(Södertälje) Attentif à la route, le chauffeur de ce camion empruntant l’autoroute au sud de Stockholm a tout du camionneur conventionnel. À un détail près : celui qui est assis dans ce quarante tonnes n’a pas les mains sur le volant.  

Le constructeur suédois à l’emblématique griffon Scania n’est pas le seul à développer des véhicules autonomes, mais il est récemment devenu le premier en Europe à les faire circuler pour livrer des marchandises.  

Ces dernières sont amenées « d’un point A, pour les mener à un point B, et cela de façon entièrement autonome », déclare à l’AFP Peter Hafmar, chef des solutions automatiques à Scania depuis l’extérieur du laboratoire du constructeur à Södertälje, au sud de Stockholm.  

Dans ce projet pilote, le camion autonome circule entre Södertälje et Jönköping dans le sud de la Suède pour livrer des produits destinés à la restauration rapide.

De l’extérieur, le camion s’apparente à un camion conventionnel, à l’exception d’un rail sur le toit affublé de caméras et de détecteurs sur les côtés, rappelant des antennes d’insecte.  

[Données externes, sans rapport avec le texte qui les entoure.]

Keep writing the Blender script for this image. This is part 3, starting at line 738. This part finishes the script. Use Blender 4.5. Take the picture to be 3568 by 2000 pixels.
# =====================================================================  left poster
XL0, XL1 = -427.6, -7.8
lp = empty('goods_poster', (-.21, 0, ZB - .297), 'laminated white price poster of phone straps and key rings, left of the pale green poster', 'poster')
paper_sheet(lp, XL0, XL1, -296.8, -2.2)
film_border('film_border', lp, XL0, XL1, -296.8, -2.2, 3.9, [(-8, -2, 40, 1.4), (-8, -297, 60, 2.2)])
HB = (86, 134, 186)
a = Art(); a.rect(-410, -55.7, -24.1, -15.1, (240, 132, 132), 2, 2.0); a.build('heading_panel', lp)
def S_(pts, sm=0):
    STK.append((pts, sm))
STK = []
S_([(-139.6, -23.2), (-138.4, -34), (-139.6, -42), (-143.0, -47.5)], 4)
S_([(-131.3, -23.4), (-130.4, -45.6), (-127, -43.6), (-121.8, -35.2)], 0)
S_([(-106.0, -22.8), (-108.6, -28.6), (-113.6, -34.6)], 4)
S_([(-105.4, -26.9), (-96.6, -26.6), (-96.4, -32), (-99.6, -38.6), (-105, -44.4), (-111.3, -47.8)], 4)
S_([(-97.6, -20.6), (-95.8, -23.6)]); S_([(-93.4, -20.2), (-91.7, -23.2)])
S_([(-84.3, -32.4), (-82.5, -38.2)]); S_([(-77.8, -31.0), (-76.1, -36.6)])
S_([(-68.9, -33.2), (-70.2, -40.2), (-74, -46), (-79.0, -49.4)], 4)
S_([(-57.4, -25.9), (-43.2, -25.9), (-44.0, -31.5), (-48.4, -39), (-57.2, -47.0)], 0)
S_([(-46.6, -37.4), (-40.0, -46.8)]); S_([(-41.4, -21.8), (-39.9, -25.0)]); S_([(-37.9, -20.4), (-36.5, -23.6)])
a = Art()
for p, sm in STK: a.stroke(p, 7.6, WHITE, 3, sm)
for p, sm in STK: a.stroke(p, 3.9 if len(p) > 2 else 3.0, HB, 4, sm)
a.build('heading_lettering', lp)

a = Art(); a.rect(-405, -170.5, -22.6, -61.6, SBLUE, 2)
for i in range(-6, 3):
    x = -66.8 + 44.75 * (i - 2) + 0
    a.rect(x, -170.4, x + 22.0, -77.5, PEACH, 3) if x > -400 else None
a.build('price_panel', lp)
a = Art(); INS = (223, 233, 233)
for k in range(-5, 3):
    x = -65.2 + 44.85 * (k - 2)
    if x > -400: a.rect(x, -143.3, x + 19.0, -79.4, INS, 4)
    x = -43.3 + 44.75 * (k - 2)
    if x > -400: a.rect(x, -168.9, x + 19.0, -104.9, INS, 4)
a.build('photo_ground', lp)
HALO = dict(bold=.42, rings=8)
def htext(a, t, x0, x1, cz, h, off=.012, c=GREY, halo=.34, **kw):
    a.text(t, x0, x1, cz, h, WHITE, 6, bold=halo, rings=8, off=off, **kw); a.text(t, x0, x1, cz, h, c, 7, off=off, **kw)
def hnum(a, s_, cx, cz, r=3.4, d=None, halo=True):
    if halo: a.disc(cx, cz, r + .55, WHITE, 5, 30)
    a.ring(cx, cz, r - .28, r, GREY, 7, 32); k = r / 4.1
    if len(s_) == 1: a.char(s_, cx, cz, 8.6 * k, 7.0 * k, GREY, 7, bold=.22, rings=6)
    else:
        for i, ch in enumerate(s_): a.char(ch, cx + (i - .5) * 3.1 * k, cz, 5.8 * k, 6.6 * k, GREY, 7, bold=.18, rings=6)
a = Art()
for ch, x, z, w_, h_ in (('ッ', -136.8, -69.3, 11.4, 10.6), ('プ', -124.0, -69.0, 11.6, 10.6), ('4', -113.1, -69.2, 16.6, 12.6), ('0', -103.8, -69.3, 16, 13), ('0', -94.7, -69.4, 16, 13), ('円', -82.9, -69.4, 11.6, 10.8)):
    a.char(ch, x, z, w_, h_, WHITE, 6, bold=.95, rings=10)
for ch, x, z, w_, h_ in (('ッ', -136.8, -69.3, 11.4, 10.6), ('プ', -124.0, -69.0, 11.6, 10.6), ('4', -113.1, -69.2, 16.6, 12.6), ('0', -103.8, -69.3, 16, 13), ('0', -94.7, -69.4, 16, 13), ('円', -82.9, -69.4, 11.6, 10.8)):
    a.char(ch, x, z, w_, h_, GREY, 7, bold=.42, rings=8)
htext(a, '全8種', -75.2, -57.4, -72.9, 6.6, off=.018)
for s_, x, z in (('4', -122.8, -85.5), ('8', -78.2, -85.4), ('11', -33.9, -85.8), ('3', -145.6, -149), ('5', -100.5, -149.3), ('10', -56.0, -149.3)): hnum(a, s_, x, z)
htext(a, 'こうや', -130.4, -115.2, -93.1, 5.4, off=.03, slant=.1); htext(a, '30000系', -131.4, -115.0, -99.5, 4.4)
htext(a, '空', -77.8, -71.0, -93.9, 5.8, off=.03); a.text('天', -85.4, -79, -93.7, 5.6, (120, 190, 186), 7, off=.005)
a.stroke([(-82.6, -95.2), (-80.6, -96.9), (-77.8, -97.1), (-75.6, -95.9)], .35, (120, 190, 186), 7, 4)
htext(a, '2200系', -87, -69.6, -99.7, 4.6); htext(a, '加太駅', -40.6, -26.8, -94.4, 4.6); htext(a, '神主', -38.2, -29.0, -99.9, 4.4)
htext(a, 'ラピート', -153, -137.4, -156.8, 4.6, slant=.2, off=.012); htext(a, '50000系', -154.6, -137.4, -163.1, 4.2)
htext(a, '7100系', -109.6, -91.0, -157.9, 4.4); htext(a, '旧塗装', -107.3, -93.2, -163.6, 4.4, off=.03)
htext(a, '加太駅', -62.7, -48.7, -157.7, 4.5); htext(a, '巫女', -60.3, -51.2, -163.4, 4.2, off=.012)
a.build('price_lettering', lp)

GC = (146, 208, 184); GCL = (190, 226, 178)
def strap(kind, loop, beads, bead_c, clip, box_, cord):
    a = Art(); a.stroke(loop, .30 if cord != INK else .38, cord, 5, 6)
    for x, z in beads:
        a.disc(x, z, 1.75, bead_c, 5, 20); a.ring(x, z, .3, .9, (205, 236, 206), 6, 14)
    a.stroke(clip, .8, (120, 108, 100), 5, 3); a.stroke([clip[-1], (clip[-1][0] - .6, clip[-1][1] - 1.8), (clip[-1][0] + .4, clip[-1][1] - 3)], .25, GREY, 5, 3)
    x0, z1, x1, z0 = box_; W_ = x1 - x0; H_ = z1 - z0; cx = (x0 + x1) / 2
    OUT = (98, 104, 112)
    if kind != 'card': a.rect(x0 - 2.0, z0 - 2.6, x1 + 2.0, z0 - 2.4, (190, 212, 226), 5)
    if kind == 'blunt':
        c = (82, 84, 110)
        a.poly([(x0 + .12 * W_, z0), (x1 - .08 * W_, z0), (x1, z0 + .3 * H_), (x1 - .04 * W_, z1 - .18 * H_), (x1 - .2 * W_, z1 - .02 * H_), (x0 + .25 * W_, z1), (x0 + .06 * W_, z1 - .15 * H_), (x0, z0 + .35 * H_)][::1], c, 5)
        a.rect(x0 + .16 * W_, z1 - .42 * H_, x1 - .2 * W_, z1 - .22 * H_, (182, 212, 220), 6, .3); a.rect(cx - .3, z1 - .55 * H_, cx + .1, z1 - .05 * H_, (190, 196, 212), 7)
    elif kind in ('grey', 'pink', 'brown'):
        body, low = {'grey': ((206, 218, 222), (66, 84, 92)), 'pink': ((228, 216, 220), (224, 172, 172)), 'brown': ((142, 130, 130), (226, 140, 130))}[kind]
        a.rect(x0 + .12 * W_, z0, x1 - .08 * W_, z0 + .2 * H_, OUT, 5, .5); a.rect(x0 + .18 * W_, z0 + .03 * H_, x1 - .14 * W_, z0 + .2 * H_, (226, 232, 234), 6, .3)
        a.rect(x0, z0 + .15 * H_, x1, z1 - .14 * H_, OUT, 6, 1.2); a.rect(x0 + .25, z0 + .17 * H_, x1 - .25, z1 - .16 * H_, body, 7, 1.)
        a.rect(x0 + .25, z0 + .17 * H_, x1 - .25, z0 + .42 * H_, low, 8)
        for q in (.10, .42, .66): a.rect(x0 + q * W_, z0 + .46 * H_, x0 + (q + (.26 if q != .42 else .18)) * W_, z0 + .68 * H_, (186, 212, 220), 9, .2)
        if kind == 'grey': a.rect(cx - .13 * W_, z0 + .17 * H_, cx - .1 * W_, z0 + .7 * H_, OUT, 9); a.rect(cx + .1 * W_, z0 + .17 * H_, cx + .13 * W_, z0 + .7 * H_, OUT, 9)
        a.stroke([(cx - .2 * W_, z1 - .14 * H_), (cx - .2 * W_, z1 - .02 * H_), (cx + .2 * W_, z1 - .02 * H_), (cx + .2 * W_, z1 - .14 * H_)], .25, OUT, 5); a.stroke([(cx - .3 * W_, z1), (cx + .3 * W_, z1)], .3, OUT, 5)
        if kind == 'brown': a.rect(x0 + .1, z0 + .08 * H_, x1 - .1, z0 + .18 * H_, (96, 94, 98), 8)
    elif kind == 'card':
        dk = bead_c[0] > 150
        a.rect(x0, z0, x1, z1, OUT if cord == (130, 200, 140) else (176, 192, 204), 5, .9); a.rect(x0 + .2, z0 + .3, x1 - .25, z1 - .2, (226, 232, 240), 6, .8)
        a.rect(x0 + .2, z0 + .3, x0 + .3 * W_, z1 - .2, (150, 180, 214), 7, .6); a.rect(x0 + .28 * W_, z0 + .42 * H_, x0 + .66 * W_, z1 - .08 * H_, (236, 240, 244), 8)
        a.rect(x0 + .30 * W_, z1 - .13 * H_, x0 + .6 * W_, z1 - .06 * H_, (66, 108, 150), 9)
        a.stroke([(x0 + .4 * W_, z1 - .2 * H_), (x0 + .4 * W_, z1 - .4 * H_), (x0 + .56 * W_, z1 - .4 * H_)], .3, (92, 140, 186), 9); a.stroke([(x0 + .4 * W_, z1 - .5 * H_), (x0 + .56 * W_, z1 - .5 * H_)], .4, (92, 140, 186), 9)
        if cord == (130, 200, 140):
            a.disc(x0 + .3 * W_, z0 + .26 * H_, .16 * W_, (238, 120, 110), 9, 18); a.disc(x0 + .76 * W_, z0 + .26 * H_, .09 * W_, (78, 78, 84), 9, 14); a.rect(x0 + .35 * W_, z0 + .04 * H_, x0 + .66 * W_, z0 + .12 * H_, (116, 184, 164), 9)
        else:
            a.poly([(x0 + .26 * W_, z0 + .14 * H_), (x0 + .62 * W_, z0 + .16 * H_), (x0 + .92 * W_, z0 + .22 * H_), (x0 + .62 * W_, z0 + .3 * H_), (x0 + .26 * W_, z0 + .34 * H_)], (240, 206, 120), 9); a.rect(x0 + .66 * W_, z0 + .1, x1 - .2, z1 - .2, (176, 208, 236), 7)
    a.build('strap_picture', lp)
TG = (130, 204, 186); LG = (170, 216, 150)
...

À l’intérieur, si le volant et les sièges sont bien à l’endroit attendu, le panneau de conduite est parsemé de petits appareils et d’écrans dont les câbles courent vers la baie informatique cachée derrière le siège passager.  

Meilleure conduite

Assis sur le siège passager, l’ingénieur Göran Fjällid a les yeux rivés sur l’écran de son ordinateur portable qui reçoit les vidéos envoyées par les caméras du camion, ainsi que du texte sur ce que voit le véhicule.  

Un second écran montre une visualisation 3D du camion sur la route et les véhicules alentours.  

« Si les marquages routiers disparaissent un moment, on utilisera alors le système GPS et il (le camion, NDLR) restera parfaitement placé sur sa ligne », explique Göran Fjällid.  

Selon lui, le camion conduit « mieux lui-même que quand il est conduit manuellement ».  

Mais d’après l’ingénieur, il aura fallu beaucoup d’essais et d’erreurs avant d’arriver à ce résultat.  

Certains ajustements auront été nécessaires, comme la manière dont le camion gère l’insertion sur l’autoroute et son comportement lorsqu’un véhicule le double.  

Göran Fjällid consigne chaque réaction imprévue du camion-comme un freinage ou un ralentissement sans raison apparente-pour ensuite examiner chaque donnée.  

L’ensemble des détecteurs sont également calibrés quotidiennement avant chaque départ.  

Selon Peter Hafmar, certaines difficultés technologiques et légales doivent encore être surmontées avant que ces camions autonomes se popularisent.  

« On prévoit qu’ils soient prêts d’ici la fin des années 2020, début 2030 », explique-t-il.  

La fin des chauffeurs ?

L’arrivée des camions autonomes sera-t-elle une menace pour les conducteurs de camion, l’une des professions les plus répandues au monde ?

Pour Monsieur Hafmar, ces véhicules sont avant tout une réponse au manque de chauffeur partout dans le monde.  

Selon un rapport de l’Union internationales du transport routier (IRU) publié en juin, il manquait quelque 2,6 millions de conducteurs routiers dans le monde en 2021.  

Pour Peter Hafmar, il faudra encore du temps avant que l’intelligence artificielle ne soit capable de gérer tous les aspects logistiques.  

Dans un premier temps, les camions autonomes seront sûrement destinés aux longs trajets, tandis que le dernier kilomètre restera l’apanage des chauffeurs,  ajoute-t-il.  

Les véhicules autonomes ont également d’autres avantages, souligne-t-il : les ordinateurs n’ayant pas besoin de dormir ou se reposer, des trajets peuvent être planifiés à toute heure du jour ou de la nuit, lorsque que la circulation est moins dense. Les camions peuvent aussi rouler plus lentement-mais plus longtemps-pour faire des économies de carburant.  

D’autres entreprises sont dans la course aux camions autonomes.  

Des startups comme Aurora, Waymo, Emnark Kodiak ou encore Torc (avec Daimler) effectuent des essais aux États-Unis.  

En Chine, Baidu avait également annoncé fin 2021 la sortie d’un camion autonome.  

En Europe, le constructeur Iveco, qui collabore avec la startup Plus (soutenue par Amazon), a récemment annoncé la fin de sa première phase de tests sur circuit et lancera des tests sur route.  

Côté Suède, Einride prévoit prochainement de lancer des tests sur route en Allemagne.